A small mathematical lie about frequency lets every key be playable. The Western musical scale is a compromise — twelve equally spaced notes per octave, each separated by a frequency ratio of the twelfth root of two — that no acoustically pure interval is exactly right, but every interval is close enough to sound good. The system, equal temperament, replaced earlier tuning systems that sounded perfectly in tune in some keys at the cost of being unusable in others. Bach's Well-Tempered Clavier (1722, 1742) — twenty-four preludes and fugues, one in each major and minor key — was the demonstration project for a tempered system in which all keys were musically usable.
The acoustic problem is geometric: pure musical intervals correspond to small whole-number frequency ratios (octave 2:1, fifth 3:2, fourth 4:3, major third 5:4). If you tune one key perfectly, modulating to another key produces out-of-tune intervals (the wolf fifth of medieval music). Earlier tuning systems — Pythagorean, just intonation, meantone — preserved purity in some intervals at the cost of others; performers had to retune between keys, or accept that some keys sounded badly. Equal temperament spreads the deviation evenly: every fifth is slightly narrow, every third is slightly wide, but none is unbearable, and the listener's ear adjusts. The system's adoption was gradual through the 17th and 18th centuries, was contested (Werckmeister's well temperament — the title of Bach's collection — was technically a slightly different scheme that preserved subtle key-character differences), and was effectively universal by the late 19th. The mathematical elegance enabled the modulation-rich harmonic language of late Beethoven, Wagner, Debussy, and the entire jazz tradition. Most non-Western musical systems — Indian classical music, Arabic maqam, Indonesian gamelan, Chinese pentatonic — do not use equal temperament, and their preservation in the digital era has involved active resistance to Western tuning's hegemony.

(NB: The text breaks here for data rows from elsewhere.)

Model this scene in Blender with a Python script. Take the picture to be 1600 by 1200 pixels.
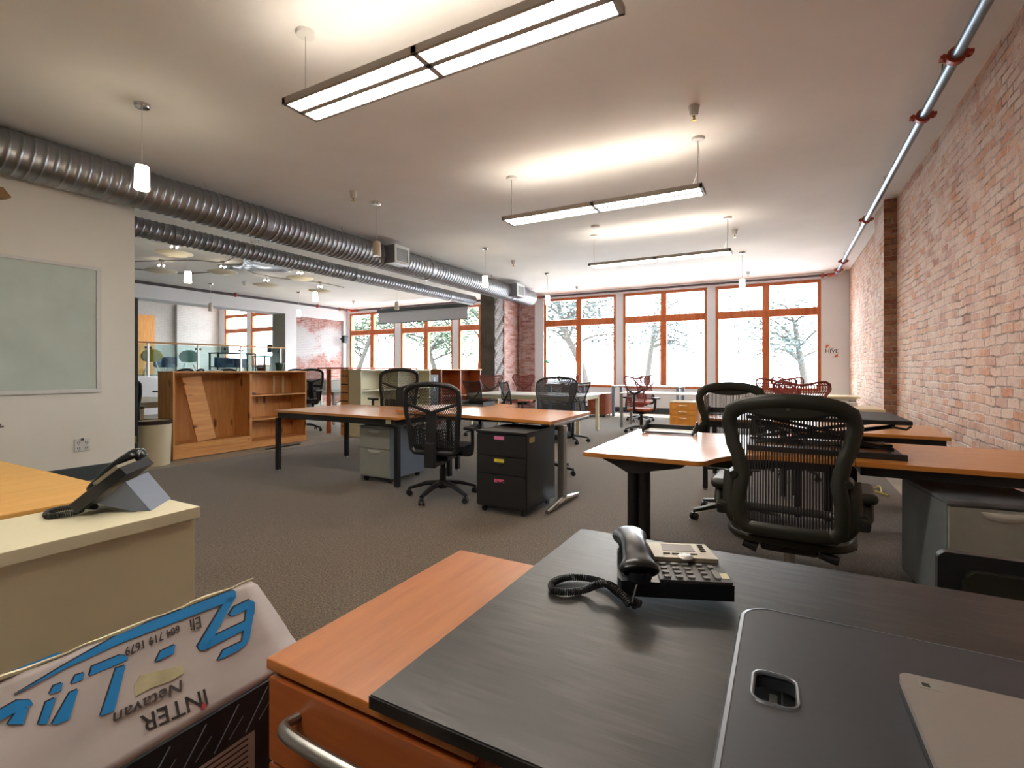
import bpy, bmesh, math, random
from mathutils import Matrix, Vector
random.seed(7)
D = bpy.data
SC = bpy.context.scene
COL = SC.collection
for o in list(D.objects):
    D.objects.remove(o)

# ------------------------------------------------------------------ camera
FPX, CXP, HYP, CAMH = 775.0, 800.0, 577.0, 1.22
YAW = math.atan(425 / 775.0)
cam_d = D.cameras.new('camera')
cam = D.objects.new('camera', cam_d)
COL.objects.link(cam)
cam.location = (0, 0, CAMH)
cam.rotation_euler = (math.pi / 2, 0, YAW)
cam_d.sensor_fit = 'HORIZONTAL'
cam_d.sensor_width = 36
cam_d.lens = 36 * FPX / 1600
cam_d.shift_y = -(600 - HYP) / 1600.0
cam_d.clip_start = 0.02
cam_d.clip_end = 300
SC.camera = cam

# ------------------------------------------------------------------ exposure, world, sun
SC.view_settings.view_transform = 'Standard'
SC.view_settings.look = 'None'
SC.view_settings.exposure = 1.92
SC.view_settings.gamma = 1.0
SC.view_settings.use_curve_mapping = False
world = D.worlds.new('world')
SC.world = world
world.use_nodes = True
bg = world.node_tree.nodes['Background']
bg.inputs['Color'].default_value = (0.88, 0.93, 1.0, 1)
bg.inputs['Strength'].default_value = 6.6
sun_d = D.lights.new('sun', 'SUN')
sun_d.energy = 10.0
sun_d.angle = 0.01
sun_d.color = (1.0, 0.95, 0.86)
sun = D.objects.new('sun', sun_d)
COL.objects.link(sun)
sun.rotation_euler = Vector((0.35, -0.50, -1.0)).to_track_quat('-Z', 'Y').to_euler()
LAMP = 11.0      # strength of the suspended luminaires
PEND = 9.0     # strength of the glass pendants

SA, CA = math.sin(YAW), math.cos(YAW)
def ray(px, py):
    u = (px - CXP) / FPX
    return Vector((-SA + u * CA, CA + u * SA, (HYP - py) / FPX))
def atz(px, py, z):
    d = ray(px, py); t = (z - CAMH) / d.z
    return Vector((d.x * t, d.y * t, z))
def on_plane(px, py, p0, n):
    d = ray(px, py); o = Vector((0, 0, CAMH))
    return o + d * ((Vector(p0) - o).dot(n) / d.dot(n))

# ------------------------------------------------------------------ materials
def lin(h):
    h = h.lstrip('#')
    r = []
    for i in (0, 2, 4):
        c = int(h[i:i + 2], 16) / 255
        r.append(c / 12.92 if c <= 0.04045 else ((c + 0.055) / 1.055) ** 2.4)
    return (r[0], r[1], r[2], 1)
class NT:
    def __init__(s, m):
        m.use_nodes = True
        s.t = m.node_tree; s.n = s.t.nodes; s.l = s.t.links
        s.b = s.n.get('Principled BSDF'); s.out = s.n.get('Material Output')
    def add(s, typ, ins=None, **kw):
        n = s.n.new(typ)
        for k, v in kw.items(): setattr(n, k, v)
        if ins:
            for k, v in ins.items():
                if isinstance(v, bpy.types.NodeSocket): s.l.new(v, n.inputs[k])
                else: n.inputs[k].default_value = v
        return n
    def math(s, op, a, b=0.0, c=None):
        ins = {0: a, 1: b}
        if c is not None: ins[2] = c
        return s.add('ShaderNodeMath', ins, operation=op).outputs[0]
    def ramp(s, f, stops):
        n = s.add('ShaderNodeValToRGB', {0: f})
        e = n.color_ramp.elements
        while len(e) < len(stops): e.new(0.5)
        for i, (p, c) in enumerate(stops):
            e[i].position = p; e[i].color = c
        return n.outputs['Color']
    def mix(s, f, a, b, mode='MIX'):
        n = s.add('ShaderNodeMix', data_type='RGBA', blend_type=mode)
        for i, v in ((0, f), (6, a), (7, b)):
            if isinstance(v, bpy.types.NodeSocket): s.l.new(v, n.inputs[i])
            else: n.inputs[i].default_value = v
        return n.outputs[2]
    def coord(s, scale=(1, 1, 1), which='Object'):
        tc = s.add('ShaderNodeTexCoord')
        mp = s.add('ShaderNodeMapping', {'Vector': tc.outputs[which]})
        mp.inputs['Scale'].default_value = scale
        return mp.outputs[0]
    def noise(s, vec, scale, detail=3, rough=0.5):
        return s.add('ShaderNodeTexNoise', {'Vector': vec, 'Scale': scale, 'Detail': detail, 'Roughness': rough}).outputs['Fac']
    def bump(s, h, strength=0.3, dist=0.01):
        n = s.add('ShaderNodeBump', {'Height': h, 'Strength': strength, 'Distance': dist})
        s.l.new(n.outputs[0], s.b.inputs['Normal'])
    def base(s, sock): s.l.new(sock, s.b.inputs['Base Color'])

def mat(name, col, rough=0.5, metal=0.0, spec=0.5, var=0.0, vs=20, bump=0.0, bs=200, coat=0.0):
    m = D.materials.new(name); t = NT(m)
    c = lin(col)
    t.b.inputs['Base Color'].default_value = c
    t.b.inputs['Roughness'].default_value = rough
    t.b.inputs['Metallic'].default_value = metal
    t.b.inputs['Specular IOR Level'].default_value = spec
    t.b.inputs['Coat Weight'].default_value = coat
    v = None
    if var:
        v = t.coord()
        f = t.noise(v, vs, 4)
        a = tuple(x * (1 - var) for x in c[:3]) + (1,); b = tuple(min(1, x * (1 + var)) for x in c[:3]) + (1,)
        t.base(t.ramp(f, [(0.3, a), (0.7, b)]))
    if bump:
        v = v or t.coord()
        t.bump(t.noise(v, bs, 3), bump, 0.003)
    return m
def wood(name, c1, c2, axis='x', rough=0.4, grain=1.0, knots=False, coat=0.0):
    m = D.materials.new(name); t = NT(m)
    sc = {'x': (1.2, 14, 14), 'y': (14, 1.2, 14), 'z': (14, 14, 1.2)}[axis]
    sc = tuple(x * grain for x in sc)
    v = t.coord(sc)
    f = t.noise(v, 2.2, 6, 0.6)
    g = t.noise(v, 9.0, 3, 0.6)
    f = t.math('ADD', t.math('MULTIPLY', f, 0.75), t.math('MULTIPLY', g, 0.25))
    c = t.ramp(f, [(0.34, lin(c1)), (0.66, lin(c2))])
    if knots:
        v2 = t.coord({'x': (2.2, 6, 6), 'y': (6, 2.6, 6), 'z': (6, 6, 2.2)}[axis])
        vo = t.add('ShaderNodeTexVoronoi', {'Vector': v2, 'Scale': 1.0}).outputs['Distance']
        k = t.ramp(vo, [(0.10, (1, 1, 1, 1)), (0.20, (0, 0, 0, 1))])
        c = t.mix(k, c, lin('#6b3a17'))
    t.base(c)
    t.b.inputs['Roughness'].default_value = rough
    t.b.inputs['Coat Weight'].default_value = coat
    t.b.inputs['Coat Roughness'].default_value = 0.2
    return m
def emis(name, col, strength):
    m = D.materials.new(name); t = NT(m)
    t.b.inputs['Base Color'].default_value = (0.8, 0.8, 0.8, 1)
    t.b.inputs['Emission Color'].default_value = lin(col)
    t.b.inputs['Emission Strength'].default_value = strength
    return m
def brick(name, plane, pal, mortar, white, wcol, wscale=0.8, band=None, bw=0.215, rh=0.073):
    """rows of individually coloured bricks, with limewash left on them in patches"""
    m = D.materials.new(name); t = NT(m)
    tc = t.add('ShaderNodeTexCoord')
    sx = t.add('ShaderNodeSeparateXYZ', {0: tc.outputs['Object']})
    cb = t.add('ShaderNodeCombineXYZ', {0: sx.outputs['Y' if plane == 'x' else 'X'], 1: sx.outputs['Z']})
    ns = t.add('ShaderNodeTexNoise', {'Vector': tc.outputs['Object'], 'Scale': 4.5, 'Detail': 4.0})
    wob = t.add('ShaderNodeVectorMath', {0: ns.outputs['Color'], 1: (0.5, 0.5, 0.5)}, operation='SUBTRACT')
    wob = t.add('ShaderNodeVectorMath', {0: wob.outputs[0], 'Scale': 0.05}, operation='SCALE')
    vec = t.add('ShaderNodeVectorMath', {0: cb.outputs[0], 1: wob.outputs[0]}, operation='ADD').outputs[0]
    sv = t.add('ShaderNodeSeparateXYZ', {0: vec})
    row = t.math('DIVIDE', sv.outputs['Y'], rh); ri = t.math('FLOOR', row)
    col = t.math('ADD', t.math('DIVIDE', sv.outputs['X'], bw), t.math('MULTIPLY', t.math('MODULO', ri, 2.0), 0.5)); ci = t.math('FLOOR', col)
    idv = t.add('ShaderNodeCombineXYZ', {0: ci, 1: ri})
    wn = t.add('ShaderNodeTexWhiteNoise', {'Vector': idv.outputs[0]}, noise_dimensions='3D')
    fx = t.math('FRACT', col); fy = t.math('FRACT', row)
    ex = t.math('MINIMUM', fx, t.math('SUBTRACT', 1.0, fx)); ey = t.math('MINIMUM', fy, t.math('SUBTRACT', 1.0, fy))
    d = t.math('MINIMUM', t.math('MULTIPLY', ex, bw), t.math('MULTIPLY', ey, rh))
    n2 = t.noise(tc.outputs['Object'], 24.0, 5, 0.65)
    d = t.math('SUBTRACT', d, t.math('MULTIPLY', n2, 0.008))
    face = t.ramp(t.math('MULTIPLY', d, 60.0), [(0.0, (0, 0, 0, 1)), (0.35, (1, 1, 1, 1))])
    k = len(pal)
    n1 = t.noise(tc.outputs['Object'], 0.9, 4, 0.6)
    sel = t.math('ADD', t.math('MULTIPLY', wn.outputs['Value'], 0.72), t.math('MULTIPLY', t.math('SUBTRACT', n1, 0.36), 1.0))
    c = t.ramp(sel, [(q / (k - 1), lin(p)) for q, p in enumerate(pal)])
    n3 = t.noise(tc.outputs['Object'], 8.0, 8, 0.78)
    c = t.mix(t.math('MULTIPLY', t.ramp(n3, [(0.45, (0, 0, 0, 1)), (0.68, (1, 1, 1, 1))]), 0.6), c, lin(wcol))
    c = t.mix(t.math('MULTIPLY', t.ramp(n2, [(0.56, (0, 0, 0, 1)), (0.72, (1, 1, 1, 1))]), 0.5), c, lin(pal[-1]))
    nm = t.noise(tc.outputs['Object'], 3.2, 5, 0.7)
    mc = t.mix(t.ramp(nm, [(0.40, (0, 0, 0, 1)), (0.60, (1, 1, 1, 1))]), lin(mortar), lin(wcol))
    hide = t.math('MULTIPLY', t.ramp(t.noise(tc.outputs['Object'], 7.0, 6, 0.75), [(0.44, (0, 0, 0, 1)), (0.62, (1, 1, 1, 1))]), 0.75)
    c = t.mix(t.math('MAXIMUM', face, hide), mc, c)
    big = t.noise(tc.outputs['Object'], wscale, 7, 0.72)
    if band:
        z = sx.outputs['Z']
        a = t.add('ShaderNodeMapRange', {0: z, 1: band[0] - .25, 2: band[0] + .35}).outputs[0]
        b = t.add('ShaderNodeMapRange', {0: z, 1: band[1] + .2, 2: band[1] - .3}).outputs[0]
        big = t.math('ADD', t.math('MULTIPLY', big, 0.75), t.math('MULTIPLY', t.math('MULTIPLY', a, b), 0.22))
    wf = t.math('MULTIPLY', t.ramp(big, [(0.64 - white * 0.3, (0, 0, 0, 1)), (0.70 - white * 0.22, (1, 1, 1, 1))]), 0.9)
    c = t.mix(wf, c, lin(wcol))
    n4 = t.noise(tc.outputs['Object'], 38.0, 3, 0.6)
    c = t.mix(t.ramp(n4, [(0.60, (0, 0, 0, 1)), (0.72, (0.7, 0.7, 0.7, 1))]), c, lin('#4a352a'))
    t.base(c)
    t.b.inputs['Roughness'].default_value = 0.9
    h = t.math('ADD', t.math('ADD', t.math('MULTIPLY', n2, 0.5), t.math('MULTIPLY', n4, -0.4)), face)
    t.bump(h, 0.7, 0.010)
    return m
def perforated(name, col, fx, dx, fz, dz, rough=0.6, fan=0.0, diag=False):
    """a woven mesh: opaque threads, open gaps between them"""
    m = D.materials.new(name); t = NT(m)
    t.b.inputs['Base Color'].default_value = lin(col); t.b.inputs['Roughness'].default_value = rough
    uv = t.add('ShaderNodeUVMap', uv_map='UVMap')
    sx = t.add('ShaderNodeSeparateXYZ', {0: uv.outputs[0]})
    u, v = sx.outputs['X'], sx.outputs['Y']
    if diag: u, v = t.math('ADD', u, t.math('MULTIPLY', v, 0.55)), t.math('SUBTRACT', u, t.math('MULTIPLY', v, 0.55))
    a = t.math('LESS_THAN', t.math('FRACT', t.math('MULTIPLY', u, fx)), dx)
    b = t.math('LESS_THAN', t.math('FRACT', t.math('MULTIPLY', v, fz)), dz)
    f = t.math('MAXIMUM', a, b)
    tr = t.add('ShaderNodeBsdfTransparent')
    mx = t.add('ShaderNodeMixShader', {0: f, 1: tr.outputs[0], 2: t.b.outputs[0]})
    t.l.new(mx.outputs[0], t.out.inputs['Surface'])
    return m
def glass(name, tint='#f4fbfa', refl=0.08, rough=0.0):
    m = D.materials.new(name); t = NT(m)
    tr = t.add('ShaderNodeBsdfTransparent', {'Color': lin(tint)})
    gl = t.add('ShaderNodeBsdfGlossy', {'Roughness': rough, 'Color': (1, 1, 1, 1)})
    fr = t.add('ShaderNodeFresnel', {'IOR': 1.0 + refl * 2.2})
    mx = t.add('ShaderNodeMixShader', {0: fr.outputs[0], 1: tr.outputs[0], 2: gl.outputs[0]})
    t.l.new(mx.outputs[0], t.out.inputs['Surface'])
    return m

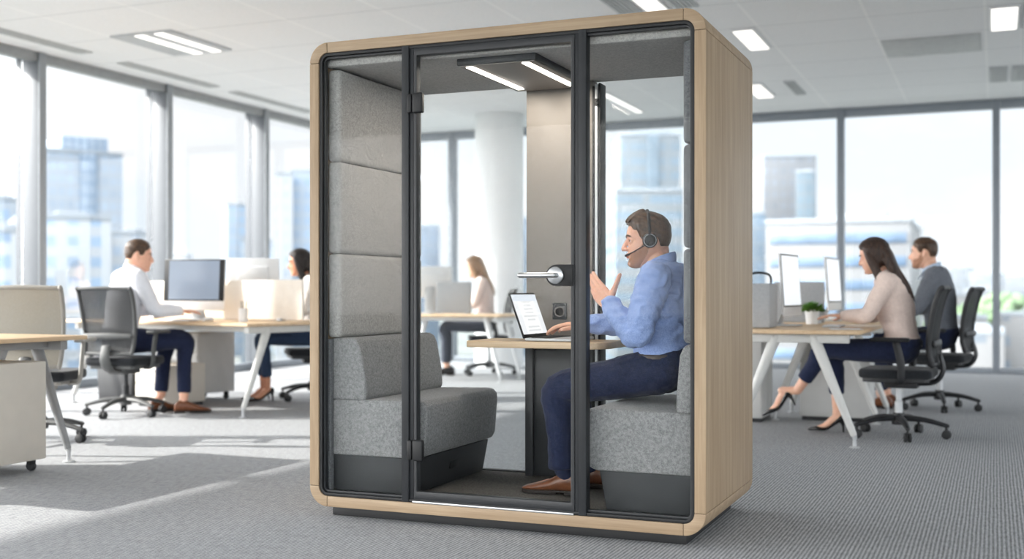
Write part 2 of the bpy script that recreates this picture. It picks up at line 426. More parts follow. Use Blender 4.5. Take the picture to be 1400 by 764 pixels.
# posts either side of the door
b = nb(); box(b, (0.470, 0.026, (zt+zb)/2), (0.034, 0.050, zt-zb), 0.003); box(b, (0.496, 0.030, (zt+zb)/2), (0.018, 0.040, zt-zb), 0.002); obj('door_post', b, M['black2'], pod)
b = nb(); box(b, (1.262, 0.026, (zt+zb)/2), (0.032, 0.050, zt-zb), 0.003); box(b, (1.237, 0.030, (zt+zb)/2), (0.018, 0.040, zt-zb), 0.002); obj('door_post', b, M['black2'], pod)
b = nb(); box(b, (0.866, 0.012, zi0+0.004), (0.72, 0.030, 0.008), 0.001); obj('threshold', b, M['alu'], pod)
for x0, x1 in ((xi0+0.018, 0.456), (1.275, xi1-0.018)):
    b = nb(); box(b, ((x0+x1)/2, 0.032, (zt+zb)/2), (x1-x0, 0.008, zt-zb-0.055)); obj('fixed_pane', b, M['pod_glass'], pod)
# door
dx0, dx1, dz0, dz1 = 0.507, 1.227, zi0+0.012, zi1-0.014
b = nb(); ring_prism(b, rrect(dx0, dx1, dz0, dz1, 0.004, 2), rrect(dx0+0.014, dx1-0.016, dz0+0.036, dz1-0.030, 0.003, 2), 0.008, 0.044, 0, 0.0015); door = obj('door', b, M['black2'], pod)
b = nb(); box(b, ((dx0+dx1)/2, 0.026, (dz0+dz1)/2+0.003), (dx1-dx0-0.02, 0.010, dz1-dz0-0.055)); obj('door_pane', b, M['pod_glass'], door)
for z0, z1 in ((1.733, 1.818), (0.270, 0.358)):
    b = nb(); box(b, (0.533, 0.000, (z0+z1)/2), (0.048, 0.026, z1-z0), 0.007, None, 3); box(b, (0.494, 0.000, (z0+z1)/2), (0.022, 0.022, z1-z0-0.006), 0.004); obj('hinge', b, M['black'], door)
b = nb(); prism(b, [(1.222, 1.004), (1.222, 1.090), (1.15, 1.090)] + arc(1.15, 1.047, 0.043, 90, 270, 14) + [(1.15, 1.004)], 0.000, 0.014, 'XZ', 0, 0.002); obj('lock_plate', b, M['black'], door)
b = nb(); lathe(b, [(0.030, 0), (0.034, -0.004), (0.034, -0.011), (0.030, -0.014), (0.0, -0.014)], (1.151, 0.0, 1.047), 36, 0, 'Y')
tube(b, [(1.158, -0.012, 1.047, 0.010), (1.158, -0.050, 1.047, 0.010)], n=16, sub=3)
tube(b, [(1.160, -0.052, 1.047, 0.0105), (1.12, -0.055, 1.047, 0.0110), (1.018, -0.055, 1.047, 0.0110)], side=(0, 1, 0), n=16, sub=4); obj('handle', b, M['alu'], door)
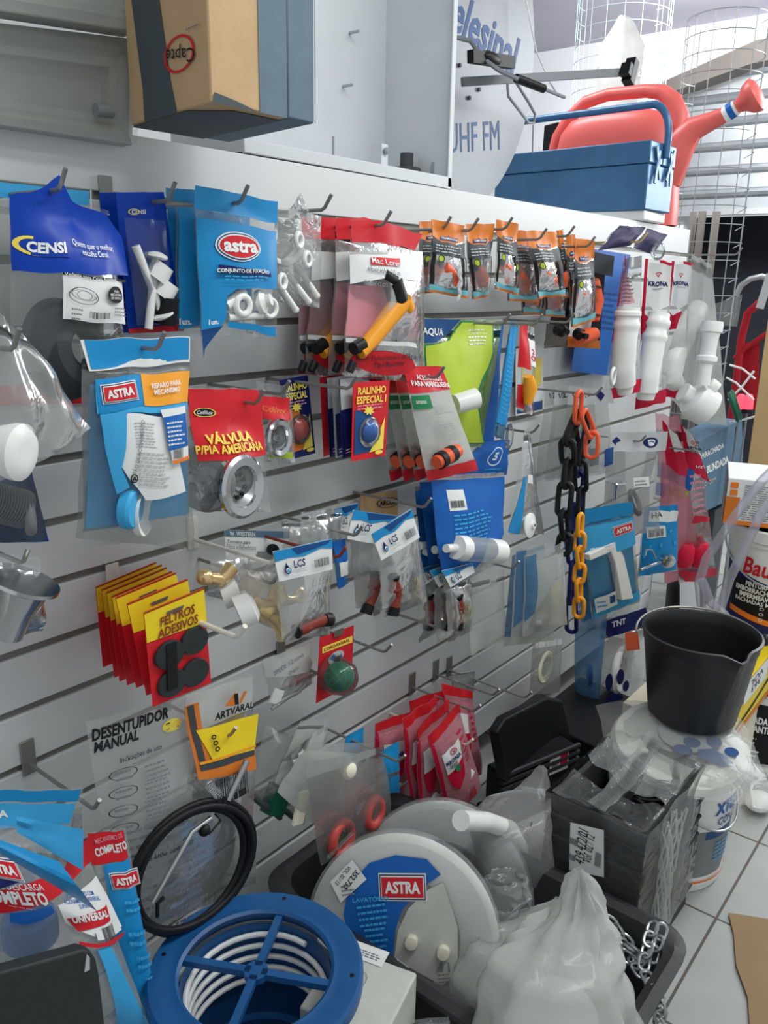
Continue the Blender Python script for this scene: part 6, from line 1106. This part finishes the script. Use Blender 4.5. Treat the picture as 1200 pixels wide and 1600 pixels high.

The digital sampling, MIDI, and Auto-Tune infrastructure of the recording industry has cemented equal temperament globally; pop music in any country is now produced on a Western-tuned 12-tone grid. The microtonal movement (Harry Partch, Wendy Carlos, La Monte Young, modern just-intonation enthusiasts) is a small but persistent counter-current that uses tunings outside equal temperament for expressive ends digital tools cannot easily produce. The AI-generation of music currently produces equal-tempered output by default because the training data is overwhelmingly equal-tempered. The acoustic compromise of 1700 is the inherited operating system of the global musical economy of 2025.